- [PROVIDED DATA]
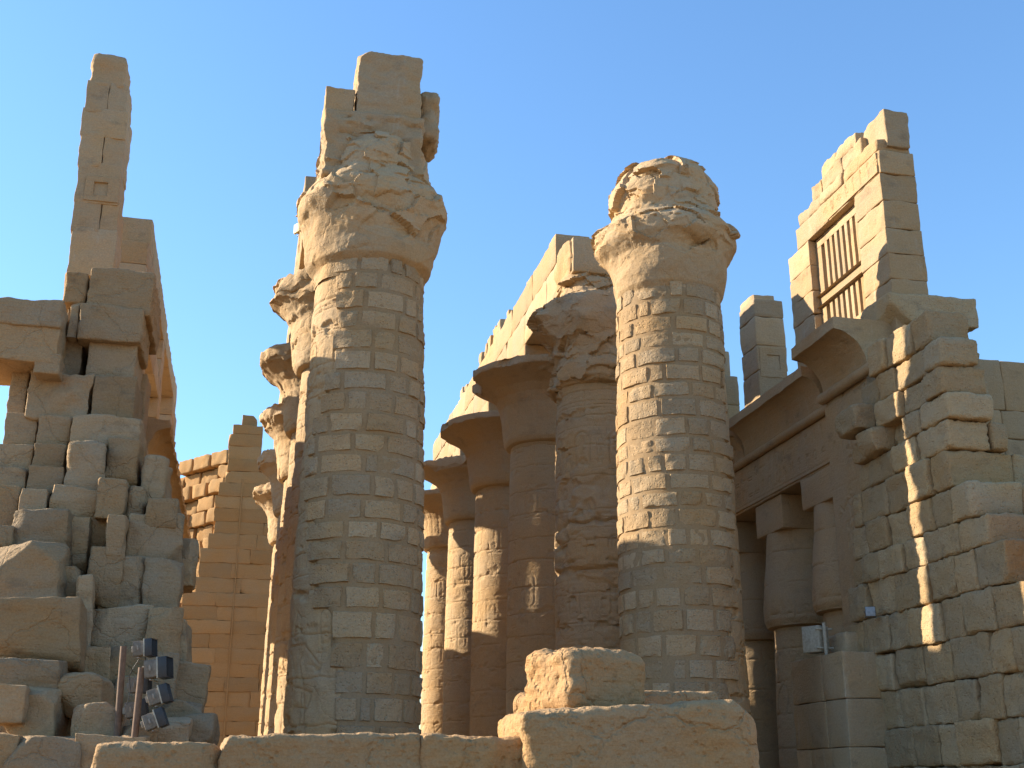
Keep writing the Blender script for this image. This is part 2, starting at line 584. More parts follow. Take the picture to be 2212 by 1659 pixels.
def revolve(mb, cx, cy, th, zs, rs_, disp, tint=0.5, z0=0.0, cap=True, squash=None):
    """th: angles (0 faces the camera, + to the right); zs, rs_: profile; disp(P, TH, Z, R) -> radial displacement"""
    t, r_ = col_frame(cx, cy)
    TH, Z = np.meshgrid(th, np.arange(len(zs)), indexing='ij')
    Zv = zs[Z]; Rv_ = rs_[Z]
    D = t[None, None, :] * np.cos(TH)[..., None] + r_[None, None, :] * np.sin(TH)[..., None]
    P = np.concatenate([np.array([cx, cy]) + D * Rv_[..., None], Zv[..., None]], -1)
    dd, dz = disp(P, TH, Zv, Rv_)
    Rn = np.maximum(Rv_ + dd, 0.02)
    P = np.concatenate([np.array([cx, cy]) + D * Rn[..., None], (Zv + dz)[..., None]], -1)
    tv = tint(P, TH, Zv) if callable(tint) else tint
    mb.add(P, grid_faces(len(th) - 1, len(zs) - 1), tv)

SH_Z = np.array([0, 0.8, 2.0, 5.0, 9.5, 12.5, 15.0, 16.0, 16.8])
SH_R = np.array([1.62, 1.80, 1.83, 1.80, 1.76, 1.70, 1.64, 1.61, 1.60])

def shaft(mb, cx, cy, seed, top=16.0, step=1.2, dzs=0.04, rough=1.0, relief=None, dam=None, rscale=1.0):
    rs = np.random.RandomState(seed)
    th = thetas(step)
    zs = np.arange(0, top + 1e-6, dzs)
    joints = [0.9]
    while joints[-1] < top: joints.append(joints[-1] + rs.uniform(0.9, 1.25))
    joints = np.array(joints)
    def disp(P, TH, Z, R):
        d = 0.030 * rough * fbm(P * 0.8, 4, seed) + 0.010 * rough * fbm(P * 4, 2, seed + 2)
        zz = Z + 0.05 * fbm(P * 1.7, 2, seed + 9)
        dist = np.min(np.abs(zz[..., None] - joints), -1)
        d -= 0.035 * (1 - sstep(0.01, 0.045, dist))
        chip = fbm(P * np.array([1.3, 1.3, 2.2]), 3, seed + 4)
        d -= (0.10 * rough) * sstep(0.30 if rough < 0.8 else 0.22, 0.5, chip) * (1 - sstep(0.10, 0.42, dist))
        d += 0.035 * (rough - 0.6) * ledge(P, 0.5, seed + 3, 0.35)
        # vertical joints of the half drums
        k = np.digitize(zz.ravel(), joints).reshape(zz.shape)
        ph = (k % 2) * 1.1 + 0.35 * np.sin(k * 2.3) - 0.6
        for off in (-math.pi * 0.5, 0, math.pi * 0.5):
            d -= 0.02 * (1 - sstep(0.006, 0.022, np.abs(TH - ph - off + 0.02 * fbm(P * 2, 1, seed))))
        if relief is not None:
            S = (TH + 1.5) * 1.75
            wear = sstep(-0.35, 0.1, fbm(P * 0.7, 2, seed + 21) + 0.12)
            d -= relief.sample(S, Z) * wear * (0.7 if rough < 0.8 else 1.0)
        if dam is not None:
            d += dam(P, TH, Z)
        return d * rscale, 0 * Z
    revolve(mb, cx, cy, th, zs, np.interp(zs, SH_Z, SH_R), disp, 0.5)

BELL = np.array([(1.60, 15.92), (1.84, 15.98), (1.93, 16.15), (1.97, 16.4), (1.99, 16.8), (2.03, 17.2), (2.1, 17.7), (2.26, 18.1), (2.55, 18.42),
                 (2.98, 18.7), (3.32, 18.88), (3.50, 18.98), (3.52, 19.1), (3.49, 19.27), (3.2, 19.32), (2.2, 19.35), (0.3, 19.36)])

def resample(prof, ds=0.045):
    d = np.r_[0, np.cumsum(np.hypot(*np.diff(prof, axis=0).T))]
    n = int(d[-1] / ds)
    s = np.linspace(0, d[-1], n)
    return np.interp(s, d, prof[:, 0]), np.interp(s, d, prof[:, 1])

def capital(mb, cx, cy, seed, prof=BELL, brk=None, amp=0.03, led=0.0, step=1.5, petals=True, ledh=0.3, lump=0.0, fac=0.0, fsize=0.8, smooth=None):
    r, z = resample(np.array(prof, float))
    def disp(P, TH, Z, R):
        d = amp * fbm(P * 0.9, 4, seed) + 0.01 * fbm(P * 5, 2, seed + 1)
        if lump: d = d + lump * fbm(P * 0.55, 2, seed + 31)
        rough_ = 1.0 if smooth is None else smooth(P, TH, Z)
        if led: d = d + led * ledge(P, ledh, seed + 2, 0.5) * rough_
        if fac: d = d + (fac * facet(P, seed, fsize) + fac * .28 * facet(P, seed + 50, fsize * .42)) * rough_
        if petals:
            w = sstep(16.3, 17.2, Z) * (1 - sstep(18.7, 19.0, Z))
            d = d - 0.018 * w * sstep(0.75, 1.0, np.abs(np.cos(TH * 14)))
        dz = 0 * Z
        if brk is not None:
            lim = brk(P, TH, Z)
            over = R + d - lim
            d = np.where(over > 0, lim - R + 0.12 * over, d)
            dz = np.where(over > 0, -0.10 * np.abs(over) + 0.12 * fbm(P * 2.2, 3, seed + 6), 0)
        return d, dz
    tn = 0.5
    if smooth is not None: tn = lambda P, TH, Z: 0.02 + 0.6 * smooth(P, TH, Z)
    revolve(mb, cx, cy, thetas(step), z, r, disp, tn)

ROWX = {'R': 12.7, 'L': 3.0}
YS = [34.1, 42.2, 50.5, 58.8, 67.1, 75.6]

def repair_stones(mb, cx, cy, z0, z1, lo, hi, seed, hmin=0.42, hmax=0.56, proj=0.09):
    """curved masonry of squared stones laid over the shaft; lo(z), hi(z): angular limits in degrees"""
    rs = np.random.RandomState(seed)
    t, r_ = col_frame(cx, cy)
    z = z0
    while z < z1 - 0.2:
        h = rs.uniform(hmin, hmax)
        if z < 6.5: h *= 1.2
        zb, zt = z, min(z + h, z1)
        R0 = np.interp((zb + zt) / 2, SH_Z, SH_R)
        a = lo((zb + zt) / 2) + rs.uniform(-5, 5)
        end = hi((zb + zt) / 2) + rs.uniform(-7, 7)
        while a < end:
            wdeg = math.degrees(rs.uniform(0.6, 1.3) / R0)
            if rs.rand() < 0.12: wdeg *= 0.55
            b = min(a + wdeg, end)
            if b - a < 6: break
            gap = 0.024
            n1 = 14; n2 = 10
            u = np.linspace(0, 1, n1 + 1); v = np.linspace(0, 1, n2 + 1)
            u = 0.5 - 0.5 * np.cos(u * math.pi) * np.abs(np.cos(u * math.pi)) ** -0.35 if False else u
            ue = np.r_[0, 0.012, 0.05, np.linspace(0.12, 0.88, n1 - 5), 0.95, 0.988, 1]
            ve = np.r_[0, 0.02, 0.08, np.linspace(0.18, 0.82, n2 - 5), 0.92, 0.98, 1]
            U, V = np.meshgrid(ue, ve, indexing='ij')
            wm = math.radians(b - a) * R0
            s = gap + U * (wm - 2 * gap); zz = zb + gap + V * (zt - zb - 2 * gap)
            sd = rs.rand() * 50
            Q = np.stack([s * 1.0 + a * 0.03, zz, np.full_like(s, sd)], -1)
            ed = np.minimum(np.minimum(s - gap, wm - gap - s), np.minimum(zz - zb - gap, zt - gap - zz))
            wob = 0.03
            s2 = s + wob * fbm(Q * 2.3, 2, 1) * (1 if True else 0)
            z2 = zz + wob * fbm(Q * 2.3, 2, 7)
            edge = sstep(-0.002, 0.045, ed)
            pr = proj * rs.uniform(0.75, 1.25)
            rough = 0.03 * rs.uniform(.4, 1.5) * fbm(Q * 4.6, 3, 3) + 0.024 * fbm(Q * 1.4, 2, 5)
            hh = -0.05 + edge * (pr + 0.05 + rough)
            if rs.rand() < 0.18:      # broken corner
                k0, k1 = rs.choice([0, 1]), rs.choice([0, 1])
                cc = np.abs(U - k0) * wm + np.abs(V - k1) * (zt - zb)
                hh -= 0.07 * (1 - sstep(0.12, 0.30, cc + 0.08 * fbm(Q * 3, 2, 2)))
            TH = math.radians(a) + s2 / R0
            D = t[None, None] * np.cos(TH)[..., None] + r_[None, None] * np.sin(TH)[..., None]
            P = np.concatenate([np.array([cx, cy]) + D * (R0 + hh)[..., None], z2[..., None]], -1)
            mb.add(P, grid_faces(len(ue) - 1, len(ve) - 1), rs.rand())
            a = b
        z = zt

def shell(mb, cx, cy, z0, z1, lo, hi, off, seed):
    """mortar bed behind the repair stones"""
    t, r_ = col_frame(cx, cy)
    zs = np.arange(z0, z1, 0.12)
    n = 60
    TH = np.radians(np.stack([np.linspace(lo(z) + 3 + 4 * math.sin(z * 3.3), hi(z) - 3 + 4 * math.sin(z * 2.7), n) for z in zs], 1))
    Z = np.broadcast_to(zs, TH.shape)
    R = np.interp(Z, SH_Z, SH_R)
    u = np.linspace(0, 1, n)[:, None]
    v = np.linspace(0, 1, len(zs))[None, :]
    e = np.minimum(sstep(0, 0.04, u) * sstep(0, 0.04, 1 - u), sstep(0, 0.01, v) * sstep(0, 0.01, 1 - v))
    D = t[None, None] * np.cos(TH)[..., None] + r_[None, None] * np.sin(TH)[..., None]
    P = np.concatenate([np.array([cx, cy]) + D * R[..., None], Z[..., None]], -1)
    rr = R - 0.08 + e * (off + 0.08 + 0.02 * fbm(P * 1.5, 3, seed))
    P = np.concatenate([np.array([cx, cy]) + D * rr[..., None], Z[..., None]], -1)
    mb.add(P, grid_faces(n - 1, len(zs) - 1), 0.5)

def make_column(row, i, label, brk=None, capprof=BELL, capkw=None, shaftkw=None, abacus=(19.36, 20.5, 1.3), capmat=None):
    cx, cy = ROWX[row], YS[i]
    root = empty('papyrus_column', (cx, cy, 0), label, 'column', 'great papyrus columns of the nave')
    far = i >= 3
    m = MB()
    kw = dict(step=1.2 if not far else 1.8, dzs=0.04 if not far else 0.055)
    kw.update(shaftkw or {})
    shaft(m, cx, cy, 100 + i * 7 + (50 if row == 'L' else 0), **kw)
    m.build('shaft', S_COL, root, angle=50)
    m = MB()
    ck = dict(seed=30 + i * 5 + (60 if row == 'L' else 0))
    ck.update(capkw or {})
    capital(m, cx, cy, prof=capprof, brk=brk, **ck)
    m.build('capital', capmat or S_COL, root, angle=42)
    if abacus:
        m = MB()
        z0, z1, h = abacus
        stone(m, (cx, cy, (z0 + z1) / 2), (2 * h, 2 * h, z1 - z0), 0.08, 0.04, cuts=3, cell=0.25, cutd=(.85, .98))
        m.build('abacus', S_COL, root)
    base = MB()
    revolve(base, cx, cy, thetas(4), np.array([0, 0.0, 0.45, 0.55, 0.56]), np.array([0.1, 2.35, 2.3, 2.2, 1.4]), lambda P, T, Z, R: (0.02 * fbm(P, 2, 1), 0 * Z))
    base.build('column_base', S_COL, root)
    return root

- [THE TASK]
The lines from the top of the data above through the one holding "1.64, 1.61, 1.60])" are to be repeated exactly, and only those, with no pictures.

- [FINISHED EXERCISE]
Keep writing the Blender script for this image. This is part 2, starting at line 584. More parts follow. Take the picture to be 2212 by 1659 pixels.
def revolve(mb, cx, cy, th, zs, rs_, disp, tint=0.5, z0=0.0, cap=True, squash=None):
    """th: angles (0 faces the camera, + to the right); zs, rs_: profile; disp(P, TH, Z, R) -> radial displacement"""
    t, r_ = col_frame(cx, cy)
    TH, Z = np.meshgrid(th, np.arange(len(zs)), indexing='ij')
    Zv = zs[Z]; Rv_ = rs_[Z]
    D = t[None, None, :] * np.cos(TH)[..., None] + r_[None, None, :] * np.sin(TH)[..., None]
    P = np.concatenate([np.array([cx, cy]) + D * Rv_[..., None], Zv[..., None]], -1)
    dd, dz = disp(P, TH, Zv, Rv_)
    Rn = np.maximum(Rv_ + dd, 0.02)
    P = np.concatenate([np.array([cx, cy]) + D * Rn[..., None], (Zv + dz)[..., None]], -1)
    tv = tint(P, TH, Zv) if callable(tint) else tint
    mb.add(P, grid_faces(len(th) - 1, len(zs) - 1), tv)

SH_Z = np.array([0, 0.8, 2.0, 5.0, 9.5, 12.5, 15.0, 16.0, 16.8])
SH_R = np.array([1.62, 1.80, 1.83, 1.80, 1.76, 1.70, 1.64, 1.61, 1.60])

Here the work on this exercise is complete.